(Collected data entries)
◆ ◆ ◆ ◆ ◆ ◆ ◆

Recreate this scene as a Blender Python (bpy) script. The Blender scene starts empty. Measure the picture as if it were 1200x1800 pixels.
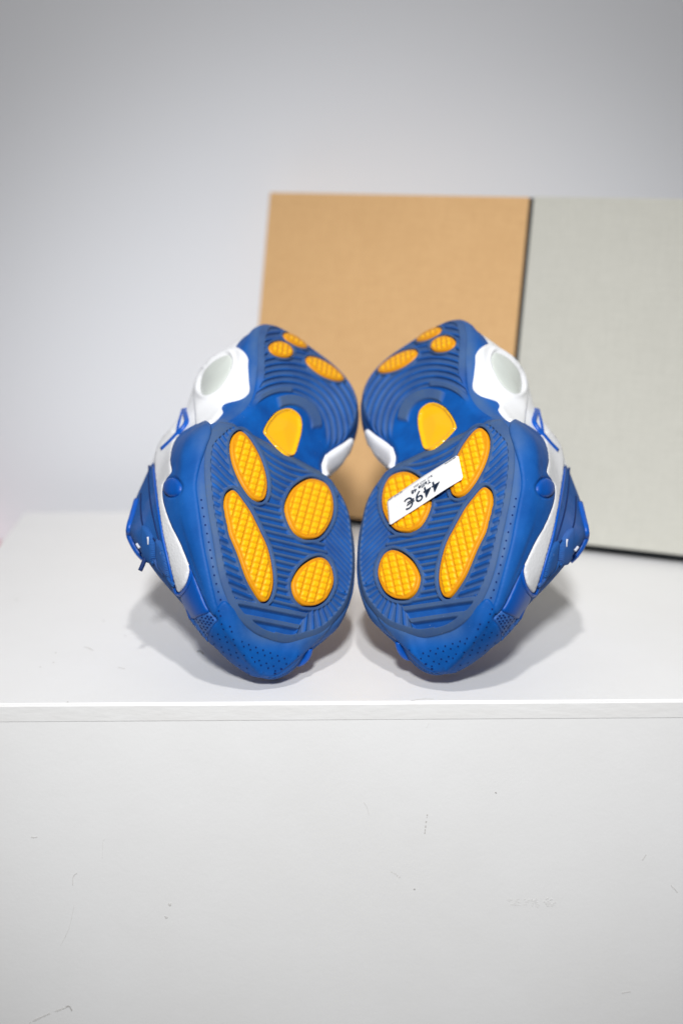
import bpy, bmesh, math, random
import numpy as np
from mathutils import Vector, Matrix
from mathutils.bvhtree import BVHTree
from mathutils.geometry import delaunay_2d_cdt

random.seed(4); np.random.seed(4)
scene = bpy.context.scene
col = scene.collection

# ------------------------------------------------------------------ camera
F_PX, PITCH = 2500.0, math.radians(15.0)
CAM = np.array([-.0115, -1.07, .425])
cam_data = bpy.data.cameras.new("camera")
cam = bpy.data.objects.new("camera", cam_data); col.objects.link(cam)
cam.location = CAM
cam.rotation_euler = (math.radians(90) - PITCH, 0, 0)
cam_data.sensor_fit = 'VERTICAL'
cam_data.sensor_height = 36.0
cam_data.lens = 36.0 * F_PX / 1800.0
cam_data.clip_start = .01; cam_data.clip_end = 60
cam_data.dof.use_dof = True
cam_data.dof.focus_distance = 1.115
cam_data.dof.aperture_fstop = 2.5
scene.camera = cam

# ------------------------------------------------------------------ light
world = bpy.data.worlds.new("World"); scene.world = world
world.use_nodes = True
bg = world.node_tree.nodes['Background']
bg.inputs[0].default_value = (.93, .96, 1.0, 1)
bg.inputs[1].default_value = .075

def area(name, loc, target, size, power, colour=(1, 1, 1), spread=180):
    l = bpy.data.lights.new(name, 'AREA'); l.shape = 'DISK'; l.size = size
    l.energy = power; l.color = colour; l.spread = math.radians(spread)
    o = bpy.data.objects.new(name, l); col.objects.link(o)
    o.location = loc
    o.rotation_euler = (Vector(target) - Vector(loc)).to_track_quat('-Z', 'Y').to_euler()
    return o

def spot(name, loc, target, radius, power, angle, blend, colour):
    l = bpy.data.lights.new(name, 'SPOT'); l.shadow_soft_size = radius; l.energy = power
    l.spot_size = math.radians(angle); l.spot_blend = blend; l.color = colour
    o = bpy.data.objects.new(name, l); col.objects.link(o); o.location = loc
    o.rotation_euler = (Vector(target) - Vector(loc)).to_track_quat('-Z', 'Y').to_euler()
    return o
area("ceiling_lamp", (.02, -.95, 1.95), (0, .1, 0), .12, 16, (1, .98, .96))
spot("shop_spotlight", (-.08, -2.5, 1.92), (0, .08, .11), .15, 345, 27, 1.0, (.985, .99, 1.0))

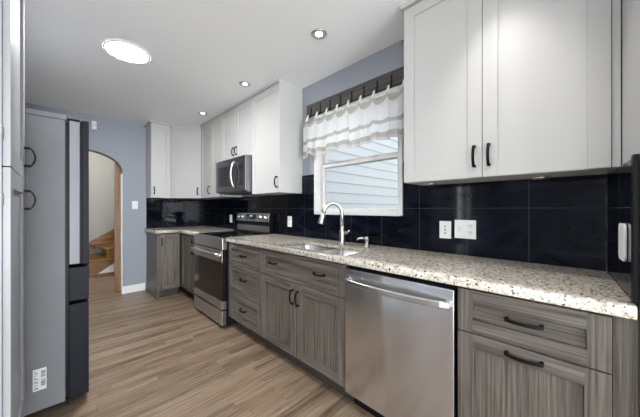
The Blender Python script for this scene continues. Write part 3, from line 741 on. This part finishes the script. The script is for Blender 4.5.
for lp in cl.data.loops: uvl.data[lp.index].uv = uvs[lp.vertex_index]
for yy in HY:
    m_ = MB(); n_ = 8; v_ = []
    for i in range(n_ + 1):
        t_ = i / n_; wd = .017 - .011 * t_; z = 2.042 + .068 * t_; x = 1.700 + .024 * t_
        v_ += [(x - .003, yy - wd, z), (x - .003, yy + wd, z), (x + .003, yy + wd, z), (x + .003, yy - wd, z)]
    m_.add(v_, [(4 * i + k_, 4 * i + (k_ + 1) % 4, 4 * i + 4 + (k_ + 1) % 4, 4 * i + 4 + k_) for i in range(n_) for k_ in range(4)] + [(0, 1, 2, 3), (4 * n_, 4 * n_ + 1, 4 * n_ + 2, 4 * n_ + 3)])
    obj('tab', m_, M['tab'], va)

# ------------------------------------------------------------------ electrical plates
def plate(name, P, u0, u1, z0, z1, label, cat, kinds, group=None, base=None, round_=False):
    cu, cz = (u0 + u1) / 2, (z0 + z1) / 2
    r = thing(name, P(cu, z0, 0), label, cat, group)
    if round_:
        pts = []; R = (u1 - u0) / 2; r2 = .02
        for i in range(14): a = PI / 2 * (i % 7) / 6 + (0 if i < 7 else PI / 2); sg = 1 if i < 7 else -1; pts.append((cu + sg * (R - r2) + r2 * math.cos(a), z1 - r2 + r2 * math.sin(a)))
        for i in range(14): a = PI + PI / 2 * (i % 7) / 6 + (0 if i < 7 else PI / 2); sg = -1 if i < 7 else 1; pts.append((cu + sg * (R - r2) + r2 * math.cos(a), z0 + r2 + r2 * math.sin(a)))
        obj('cover', MB().prism(pts, .0005, .008, P), M['plate'], r, .002)
    else: obj('cover', MB().box((u0, z0, .0005), (u1, z1, .0065), 0, P), M['plate'], r, .0018)
    B = lambda nm, a, b, c, d, n1, m: obj(nm, MB().box((a, c, .0068), (b, d, n1), 0, P), m, r)
    for kind, u in kinds:
        if kind == 'triple':
            B('switch_frame', u - .0165, u + .0165, cz - .034, cz + .034, .0074, M['plate'])
            for k in (-1, 0, 1): obj('rocker', MB().box((u - .0035, cz + k * .021 - .005, .0076), (u + .0035, cz + k * .021 + .005, .0105), 0, P), M['slot'], r)
        if kind == 'rocker':
            B('switch_frame', u - .0165, u + .0165, cz - .034, cz + .034, .0074, M['plate'])
            obj('rocker', MB().box((u - .006, cz - .013, .0076), (u + .006, cz + .013, .011), 0, P), M['tab'], r)
        if kind == 'toggle':
            obj('toggle', MB().box((u - .005, cz - .011, .0068), (u + .005, cz + .011, .016), 0, P), M['trim'], r, .001)
        if kind == 'outlet':
            for k in (-1, 1):
                q = MB()
                zc = cz + k * .020
                so = obj('receptacle', MB().box((u - .0165, zc - .0145, .0068), (u + .0165, zc + .0145, .0082), 0, P), M['plate'], r, .001)
                for du in (-.007, .007): q.box((u + du - .0018, zc - .001, .0083), (u + du + .0018, zc + .009, .0087), 0, P)
                q.box((u - .0025, zc - .010, .0083), (u + .0025, zc - .005, .0087), 0, P)
                obj('slot', q, M['slot'], so)
    return r
Pt = PR(TX)
OG = None
plate('switch_plate', Pt, .594, .666, 1.010, 1.122, 'narrow white wall plate with three tiny stacked switches on the black tile', 'switch', [('triple', .630)])
plate('switch_plate', Pt, .453, .573, 1.018, 1.132, 'wide white wall plate with a switch and a double outlet on the black tile', 'switch', [('rocker', .545), ('outlet', .483)])
plate('outlet_plate', Pt, 2.203, 2.273, 1.008, 1.124, 'white outlet plate on black tile just right of the range', 'outlet', [('outlet', 2.238)])
plate('outlet_plate', Pt, 3.560, 3.630, 1.006, 1.118, 'white outlet plate on black tile just left of the range', 'outlet', [('outlet', 3.595)])
# on the short end wall
d = Vector((1.79 - 1.215, yr(1.79) - yr(1.215), 0)).normalized(); nn = Vector((-d.y, d.x, 0))
o0 = Vector((1.215, yr(1.215), 0)) + nn * .0105
PRt = lambda u, z, n: (o0.x + d.x * u + nn.x * n, o0.y + d.y * u + nn.y * n, z)
plate('wall_plate', PRt, .125, .225, 1.022, 1.150, 'blank white rounded cover plate on the tiled end wall', 'wall plate', [], round_=True)
plate('switch_plate', PF(FY), .765, .835, 1.200, 1.315, 'white light switch on the blue-grey wall beside the arch', 'switch', [('toggle', .80)])
ch = thing('door_chime', (.345, FY - .02, 2.25), 'small white box high on the blue-grey wall above the arch', 'door chime')
obj('housing', MB().box((.322, FY - .028, 2.255), (.372, FY - .0005, 2.365)), M['plate'], ch, .004)
obj('cover_seam', MB().box((.326, FY - .0295, 2.305), (.368, FY - .0282, 2.309)), M['slot'], ch)

# ------------------------------------------------------------------ ceiling lights
for lx, ly in ((.394, 2.545),):
  cl_ = thing('ceiling_light', (lx, ly, CH), 'large glowing round flush light in the ceiling', 'light')
  obj('rim', MB().lathe((lx, ly, CH - .0005), [(.150, -.006), (.158, -.009), (.165, -.004), (.166, 0), (.150, 0), (.150, -.006)], 56), M['trim'], cl_)
  obj('diffuser', MB().lathe((lx, ly, CH - .0008), [(.0, -.008), (.1, -.0075), (.149, -.005), (.149, -.001), (0, -.001)], 56), M['disc'], cl_)
CG = 'recessed ceiling lights'
for (x, y, lb) in ((1.313, 1.323, 'small recessed ceiling light nearest the camera, out from the window'), (1.319, 2.371, 'small recessed ceiling light in front of the tall white cabinet, middle of three'), (1.335, 3.480, 'small recessed ceiling light farthest away, near the corner cabinet')):
    r = thing('recessed_light', (x, y, CH), lb, 'light', CG)
    obj('trim_ring', MB().lathe((x, y, CH - .0005), [(.0275, -.0015), (.030, -.004), (.042, -.007), (.052, -.005), (.056, 0), (.0275, 0), (.0275, -.0015)], 36), M['satin'], r)
    obj('lens', MB().lathe((x, y, CH - .0008), [(.0, -.002), (.020, -.002), (.027, -.001), (.027, -.0003), (0, -.0003)], 36), M['canlens'], r)
    l = bpy.data.lights.new('recessed_bulb', 'SPOT'); l.energy = 2.5; l.color = (1, .97, .93); l.spot_size = math.radians(86); l.spot_blend = 1; l.shadow_soft_size = .03
    lo = bpy.data.objects.new('recessed_bulb', l); COL.objects.link(lo); lo.location = (x, y, CH - .02)
# hallway light beyond the arch
l = bpy.data.lights.new('hall_bulb', 'POINT'); l.energy = 32; l.color = (1, .98, .95); l.shadow_soft_size = .12
lo = bpy.data.objects.new('hall_bulb', l); COL.objects.link(lo); lo.location = (-.1, 5.6, 2.6)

◆ ◆ ◆ ◆ ◆ ◆ ◆

Repeat exactly and only the lines from the start of the data above through the line that holds "bg.inputs[1].default_value = .075", inclusive. Pictures do not belong in the copy.

Recreate this scene as a Blender Python (bpy) script. The Blender scene starts empty. Measure the picture as if it were 1200x1800 pixels.
import bpy, bmesh, math, random
import numpy as np
from mathutils import Vector, Matrix
from mathutils.bvhtree import BVHTree
from mathutils.geometry import delaunay_2d_cdt

random.seed(4); np.random.seed(4)
scene = bpy.context.scene
col = scene.collection

# ------------------------------------------------------------------ camera
F_PX, PITCH = 2500.0, math.radians(15.0)
CAM = np.array([-.0115, -1.07, .425])
cam_data = bpy.data.cameras.new("camera")
cam = bpy.data.objects.new("camera", cam_data); col.objects.link(cam)
cam.location = CAM
cam.rotation_euler = (math.radians(90) - PITCH, 0, 0)
cam_data.sensor_fit = 'VERTICAL'
cam_data.sensor_height = 36.0
cam_data.lens = 36.0 * F_PX / 1800.0
cam_data.clip_start = .01; cam_data.clip_end = 60
cam_data.dof.use_dof = True
cam_data.dof.focus_distance = 1.115
cam_data.dof.aperture_fstop = 2.5
scene.camera = cam

# ------------------------------------------------------------------ light
world = bpy.data.worlds.new("World"); scene.world = world
world.use_nodes = True
bg = world.node_tree.nodes['Background']
bg.inputs[0].default_value = (.93, .96, 1.0, 1)
bg.inputs[1].default_value = .075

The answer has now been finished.